MR SMYTH: Mr Speaker, my recollection of Mr Hargreaves' motion is that it was to send to the urban services committee only the hire car recommendations and the government's response. Mr Rugendyke and I were meeting with members of the restricted hire vehicles group in the government lobby and they were saying, "Why the delay? We want to get on with this." So there is conflict in the industry between the hire car people and the restricted hire people. I will certainly await the outcome of the urban services committee's report.
MR HARGREAVES: Mr Speaker, I have a supplementary question. Minister, do you not recall that the motion referred the whole report to the standing committee?
MR SMYTH: Mr Speaker, I do recall what was in the motion. It referred the consultant's report to the urban services committee and it called on the government not to take any action on its determinations in regard to the hire car industry. I have said that we will abide by that.
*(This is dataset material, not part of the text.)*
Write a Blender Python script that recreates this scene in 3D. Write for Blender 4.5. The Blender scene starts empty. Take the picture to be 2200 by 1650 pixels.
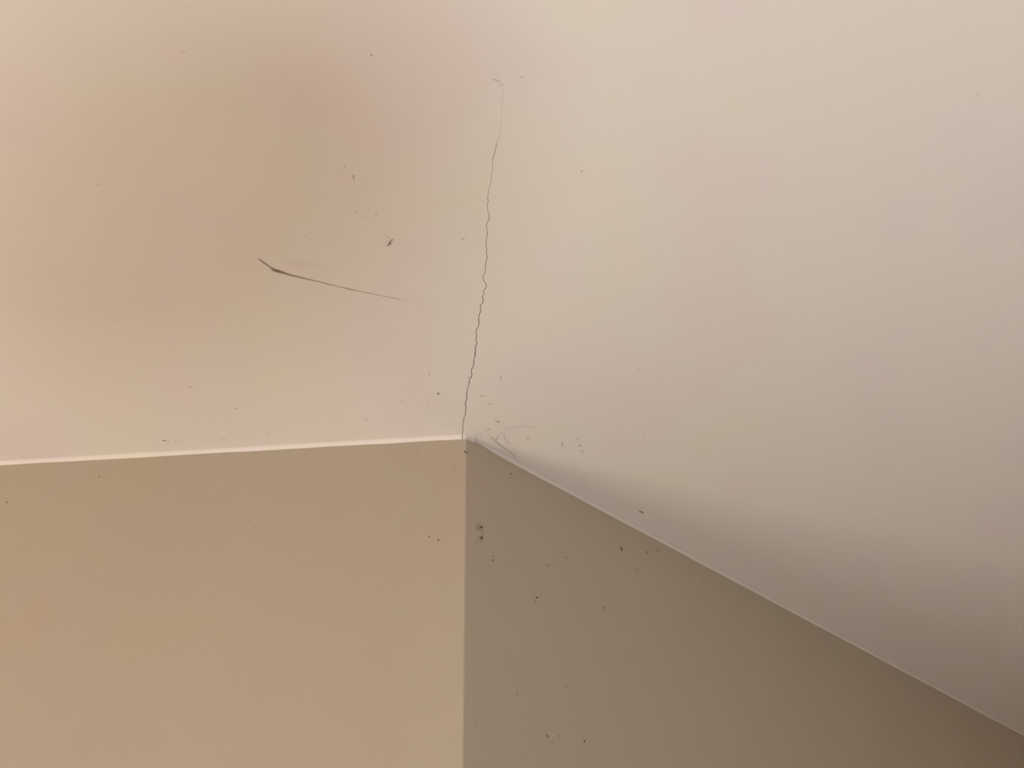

MR OSBORNE: My question is to the Attorney - General. Saturday's Canberra Times contained an article comparing sentences in the ACT for armed robbery and drug dealing. The story said that an examination of sentences in the Supreme Court last year showed that a drug dealer had a 75 per cent chance of going to jail, whilst an armed robber had only a fifty - fifty chance of custody. Further, it showed that first time armed robbers almost invariably received a bond, not jail, in the ACT. Minister, can you confirm whether that is true? If so, are you concerned that people who are committing violent crimes are not being dealt with as harshly as drug dealers?